• [Work instructions]
Copy everything in the data below exactly except the pictures.

START

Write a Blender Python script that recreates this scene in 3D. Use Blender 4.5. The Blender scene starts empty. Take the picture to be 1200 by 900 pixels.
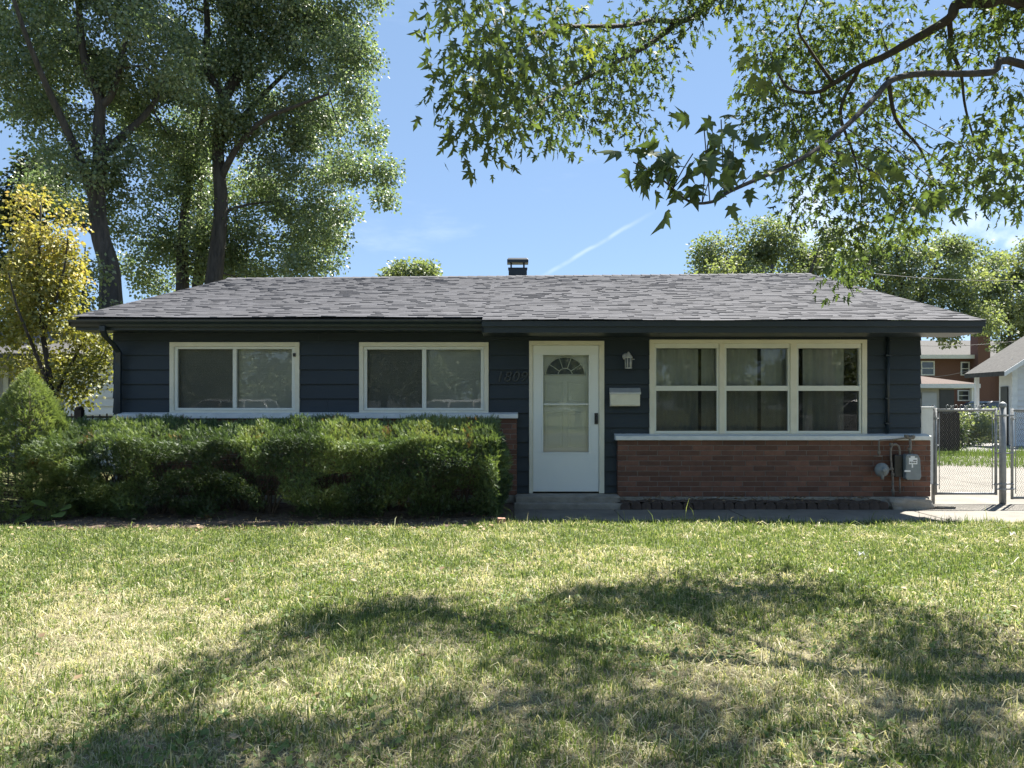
import bpy, math, random
import numpy as np
from mathutils import Vector, Matrix

random.seed(7)
RNG = np.random.default_rng(7)
R = math.radians
SC = bpy.context.scene
COL = SC.collection

# ------------------------------------------------------------------ camera, world, sun, exposure
CAM_H = 1.4
F_PX = 900.0
cam_d = bpy.data.cameras.new('camera')
cam = bpy.data.objects.new('camera', cam_d)
COL.objects.link(cam)
cam.location = (0, 0, CAM_H)
cam.rotation_euler = (R(90), 0, 0)
cam_d.sensor_width = 36
cam_d.lens = 36 * F_PX / 1200
cam_d.shift_y = 26 / 1200
cam_d.clip_start = 0.05
cam_d.clip_end = 2000
SC.camera = cam

SUN = Vector((0.44, 0.52, 1.0)).normalized()
EL = math.asin(SUN.z)
AZ = math.atan2(SUN.x, SUN.y)
world = bpy.data.worlds.new('World')
SC.world = world
world.use_nodes = True
wn, wl = world.node_tree.nodes, world.node_tree.links
wn.clear()
w_out = wn.new('ShaderNodeOutputWorld')
w_bg = wn.new('ShaderNodeBackground')
w_sky = wn.new('ShaderNodeTexSky')
w_sky.sky_type = 'NISHITA'
w_sky.sun_disc = False
w_sky.sun_elevation = EL
w_sky.sun_rotation = AZ
w_sky.altitude = 200
w_sky.air_density = 0.74
w_sky.dust_density = 0.0
w_sky.ozone_density = 0.9
w_bg.inputs['Strength'].default_value = 0.05
# thin cirrus and one contrail live in the sky itself, as functions of direction
w_tc = wn.new('ShaderNodeTexCoord')
def wmath(op, a, b=None, c=None):
    n = wn.new('ShaderNodeMath'); n.operation = op
    for i, v in enumerate((a, b, c)):
        if v is None: continue
        if isinstance(v, (int, float)): n.inputs[i].default_value = v
        else: wl.new(v, n.inputs[i])
    return n.outputs[0]
def wdot(vec):
    n = wn.new('ShaderNodeVectorMath'); n.operation = 'DOT_PRODUCT'
    wl.new(w_tc.outputs['Generated'], n.inputs[0]); n.inputs[1].default_value = vec
    return n.outputs['Value']
def pdir(px, py):
    return Vector(((px - 600) / F_PX, 1.0, (476 - py) / F_PX)).normalized()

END

• [Solution to the problem]
Write a Blender Python script that recreates this scene in 3D. Use Blender 4.5. The Blender scene starts empty. Take the picture to be 1200 by 900 pixels.
import bpy, math, random
import numpy as np
from mathutils import Vector, Matrix

random.seed(7)
RNG = np.random.default_rng(7)
R = math.radians
SC = bpy.context.scene
COL = SC.collection

# ------------------------------------------------------------------ camera, world, sun, exposure
CAM_H = 1.4
F_PX = 900.0
cam_d = bpy.data.cameras.new('camera')
cam = bpy.data.objects.new('camera', cam_d)
COL.objects.link(cam)
cam.location = (0, 0, CAM_H)
cam.rotation_euler = (R(90), 0, 0)
cam_d.sensor_width = 36
cam_d.lens = 36 * F_PX / 1200
cam_d.shift_y = 26 / 1200
cam_d.clip_start = 0.05
cam_d.clip_end = 2000
SC.camera = cam

SUN = Vector((0.44, 0.52, 1.0)).normalized()
EL = math.asin(SUN.z)
AZ = math.atan2(SUN.x, SUN.y)
world = bpy.data.worlds.new('World')
SC.world = world
world.use_nodes = True
wn, wl = world.node_tree.nodes, world.node_tree.links
wn.clear()
w_out = wn.new('ShaderNodeOutputWorld')
w_bg = wn.new('ShaderNodeBackground')
w_sky = wn.new('ShaderNodeTexSky')
w_sky.sky_type = 'NISHITA'
w_sky.sun_disc = False
w_sky.sun_elevation = EL
w_sky.sun_rotation = AZ
w_sky.altitude = 200
w_sky.air_density = 0.74
w_sky.dust_density = 0.0
w_sky.ozone_density = 0.9
w_bg.inputs['Strength'].default_value = 0.05
# thin cirrus and one contrail live in the sky itself, as functions of direction
w_tc = wn.new('ShaderNodeTexCoord')
def wmath(op, a, b=None, c=None):
    n = wn.new('ShaderNodeMath'); n.operation = op
    for i, v in enumerate((a, b, c)):
        if v is None: continue
        if isinstance(v, (int, float)): n.inputs[i].default_value = v
        else: wl.new(v, n.inputs[i])
    return n.outputs[0]
def wdot(vec):
    n = wn.new('ShaderNodeVectorMath'); n.operation = 'DOT_PRODUCT'
    wl.new(w_tc.outputs['Generated'], n.inputs[0]); n.inputs[1].default_value = vec
    return n.outputs['Value']
def pdir(px, py):
    return Vector(((px - 600) / F_PX, 1.0, (476 - py) / F_PX)).normalized()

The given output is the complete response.